• [What is being asked] Copy all the material below, exactly as it stands.

• [Material provided]
* * * *

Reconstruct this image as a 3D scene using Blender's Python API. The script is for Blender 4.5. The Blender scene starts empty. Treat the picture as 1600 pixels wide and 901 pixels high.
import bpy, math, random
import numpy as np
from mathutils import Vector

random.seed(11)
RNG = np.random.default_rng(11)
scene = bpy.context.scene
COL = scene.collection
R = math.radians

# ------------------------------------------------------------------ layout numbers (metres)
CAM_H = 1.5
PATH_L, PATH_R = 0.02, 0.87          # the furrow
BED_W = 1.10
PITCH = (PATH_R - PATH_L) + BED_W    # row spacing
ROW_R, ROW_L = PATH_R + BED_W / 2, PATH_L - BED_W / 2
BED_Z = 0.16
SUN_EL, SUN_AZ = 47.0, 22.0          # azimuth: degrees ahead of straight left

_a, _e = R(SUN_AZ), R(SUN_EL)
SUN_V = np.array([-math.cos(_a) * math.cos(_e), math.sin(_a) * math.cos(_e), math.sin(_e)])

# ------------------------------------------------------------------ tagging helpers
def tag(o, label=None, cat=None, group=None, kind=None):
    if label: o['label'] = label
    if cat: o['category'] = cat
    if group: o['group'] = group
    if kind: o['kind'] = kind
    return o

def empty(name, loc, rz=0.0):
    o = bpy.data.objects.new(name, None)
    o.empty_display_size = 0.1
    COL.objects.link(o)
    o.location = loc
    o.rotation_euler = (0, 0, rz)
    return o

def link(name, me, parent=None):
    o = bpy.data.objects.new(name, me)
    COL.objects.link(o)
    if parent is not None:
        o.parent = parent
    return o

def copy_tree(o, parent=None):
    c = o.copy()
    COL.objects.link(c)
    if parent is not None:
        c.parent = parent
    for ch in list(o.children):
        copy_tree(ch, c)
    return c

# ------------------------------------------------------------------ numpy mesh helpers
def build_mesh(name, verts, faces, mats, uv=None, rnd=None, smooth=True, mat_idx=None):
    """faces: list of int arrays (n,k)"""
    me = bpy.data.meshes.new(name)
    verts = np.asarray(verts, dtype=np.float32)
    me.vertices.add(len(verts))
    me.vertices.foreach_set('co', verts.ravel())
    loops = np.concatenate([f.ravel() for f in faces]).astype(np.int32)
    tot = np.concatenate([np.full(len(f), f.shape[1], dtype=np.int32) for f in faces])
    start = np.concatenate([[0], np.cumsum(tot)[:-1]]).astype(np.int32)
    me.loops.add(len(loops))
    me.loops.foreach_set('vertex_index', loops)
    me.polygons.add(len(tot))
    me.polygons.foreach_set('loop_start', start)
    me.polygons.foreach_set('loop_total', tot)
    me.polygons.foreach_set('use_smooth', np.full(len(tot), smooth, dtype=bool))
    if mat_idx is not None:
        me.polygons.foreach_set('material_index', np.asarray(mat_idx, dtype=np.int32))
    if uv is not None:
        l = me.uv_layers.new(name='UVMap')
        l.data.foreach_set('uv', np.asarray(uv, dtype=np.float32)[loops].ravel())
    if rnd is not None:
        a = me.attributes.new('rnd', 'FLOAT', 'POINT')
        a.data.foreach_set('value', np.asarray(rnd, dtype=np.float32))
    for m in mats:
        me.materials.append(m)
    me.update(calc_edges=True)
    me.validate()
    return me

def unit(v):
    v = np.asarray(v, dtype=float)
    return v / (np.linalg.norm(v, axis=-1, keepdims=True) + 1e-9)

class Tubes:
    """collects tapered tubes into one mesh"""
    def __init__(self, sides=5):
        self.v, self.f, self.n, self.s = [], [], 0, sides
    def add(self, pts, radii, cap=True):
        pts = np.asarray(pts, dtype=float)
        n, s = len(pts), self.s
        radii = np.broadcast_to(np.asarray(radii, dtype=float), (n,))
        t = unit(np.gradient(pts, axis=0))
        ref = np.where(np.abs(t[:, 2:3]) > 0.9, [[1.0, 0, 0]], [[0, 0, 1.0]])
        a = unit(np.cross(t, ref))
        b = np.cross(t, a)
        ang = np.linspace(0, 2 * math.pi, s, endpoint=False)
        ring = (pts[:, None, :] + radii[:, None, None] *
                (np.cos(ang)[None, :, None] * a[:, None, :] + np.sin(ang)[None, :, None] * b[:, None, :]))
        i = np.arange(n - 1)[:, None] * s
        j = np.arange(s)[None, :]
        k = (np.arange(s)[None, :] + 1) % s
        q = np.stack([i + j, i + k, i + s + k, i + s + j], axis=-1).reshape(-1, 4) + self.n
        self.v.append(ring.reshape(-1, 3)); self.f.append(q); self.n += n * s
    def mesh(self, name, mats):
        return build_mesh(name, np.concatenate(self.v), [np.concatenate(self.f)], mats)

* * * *

• [Correct answer]
Reconstruct this image as a 3D scene using Blender's Python API. The script is for Blender 4.5. The Blender scene starts empty. Treat the picture as 1600 pixels wide and 901 pixels high.
import bpy, math, random
import numpy as np
from mathutils import Vector

random.seed(11)
RNG = np.random.default_rng(11)
scene = bpy.context.scene
COL = scene.collection
R = math.radians

# ------------------------------------------------------------------ layout numbers (metres)
CAM_H = 1.5
PATH_L, PATH_R = 0.02, 0.87          # the furrow
BED_W = 1.10
PITCH = (PATH_R - PATH_L) + BED_W    # row spacing
ROW_R, ROW_L = PATH_R + BED_W / 2, PATH_L - BED_W / 2
BED_Z = 0.16
SUN_EL, SUN_AZ = 47.0, 22.0          # azimuth: degrees ahead of straight left

_a, _e = R(SUN_AZ), R(SUN_EL)
SUN_V = np.array([-math.cos(_a) * math.cos(_e), math.sin(_a) * math.cos(_e), math.sin(_e)])

# ------------------------------------------------------------------ tagging helpers
def tag(o, label=None, cat=None, group=None, kind=None):
    if label: o['label'] = label
    if cat: o['category'] = cat
    if group: o['group'] = group
    if kind: o['kind'] = kind
    return o

def empty(name, loc, rz=0.0):
    o = bpy.data.objects.new(name, None)
    o.empty_display_size = 0.1
    COL.objects.link(o)
    o.location = loc
    o.rotation_euler = (0, 0, rz)
    return o

def link(name, me, parent=None):
    o = bpy.data.objects.new(name, me)
    COL.objects.link(o)
    if parent is not None:
        o.parent = parent
    return o

def copy_tree(o, parent=None):
    c = o.copy()
    COL.objects.link(c)
    if parent is not None:
        c.parent = parent
    for ch in list(o.children):
        copy_tree(ch, c)
    return c

# ------------------------------------------------------------------ numpy mesh helpers
def build_mesh(name, verts, faces, mats, uv=None, rnd=None, smooth=True, mat_idx=None):
    """faces: list of int arrays (n,k)"""
    me = bpy.data.meshes.new(name)
    verts = np.asarray(verts, dtype=np.float32)
    me.vertices.add(len(verts))
    me.vertices.foreach_set('co', verts.ravel())
    loops = np.concatenate([f.ravel() for f in faces]).astype(np.int32)
    tot = np.concatenate([np.full(len(f), f.shape[1], dtype=np.int32) for f in faces])
    start = np.concatenate([[0], np.cumsum(tot)[:-1]]).astype(np.int32)
    me.loops.add(len(loops))
    me.loops.foreach_set('vertex_index', loops)
    me.polygons.add(len(tot))
    me.polygons.foreach_set('loop_start', start)
    me.polygons.foreach_set('loop_total', tot)
    me.polygons.foreach_set('use_smooth', np.full(len(tot), smooth, dtype=bool))
    if mat_idx is not None:
        me.polygons.foreach_set('material_index', np.asarray(mat_idx, dtype=np.int32))
    if uv is not None:
        l = me.uv_layers.new(name='UVMap')
        l.data.foreach_set('uv', np.asarray(uv, dtype=np.float32)[loops].ravel())
    if rnd is not None:
        a = me.attributes.new('rnd', 'FLOAT', 'POINT')
        a.data.foreach_set('value', np.asarray(rnd, dtype=np.float32))
    for m in mats:
        me.materials.append(m)
    me.update(calc_edges=True)
    me.validate()
    return me

def unit(v):
    v = np.asarray(v, dtype=float)
    return v / (np.linalg.norm(v, axis=-1, keepdims=True) + 1e-9)

class Tubes:
    """collects tapered tubes into one mesh"""
    def __init__(self, sides=5):
        self.v, self.f, self.n, self.s = [], [], 0, sides
    def add(self, pts, radii, cap=True):
        pts = np.asarray(pts, dtype=float)
        n, s = len(pts), self.s
        radii = np.broadcast_to(np.asarray(radii, dtype=float), (n,))
        t = unit(np.gradient(pts, axis=0))
        ref = np.where(np.abs(t[:, 2:3]) > 0.9, [[1.0, 0, 0]], [[0, 0, 1.0]])
        a = unit(np.cross(t, ref))
        b = np.cross(t, a)
        ang = np.linspace(0, 2 * math.pi, s, endpoint=False)
        ring = (pts[:, None, :] + radii[:, None, None] *
                (np.cos(ang)[None, :, None] * a[:, None, :] + np.sin(ang)[None, :, None] * b[:, None, :]))
        i = np.arange(n - 1)[:, None] * s
        j = np.arange(s)[None, :]
        k = (np.arange(s)[None, :] + 1) % s
        q = np.stack([i + j, i + k, i + s + k, i + s + j], axis=-1).reshape(-1, 4) + self.n
        self.v.append(ring.reshape(-1, 3)); self.f.append(q); self.n += n * s
    def mesh(self, name, mats):
        return build_mesh(name, np.concatenate(self.v), [np.concatenate(self.f)], mats)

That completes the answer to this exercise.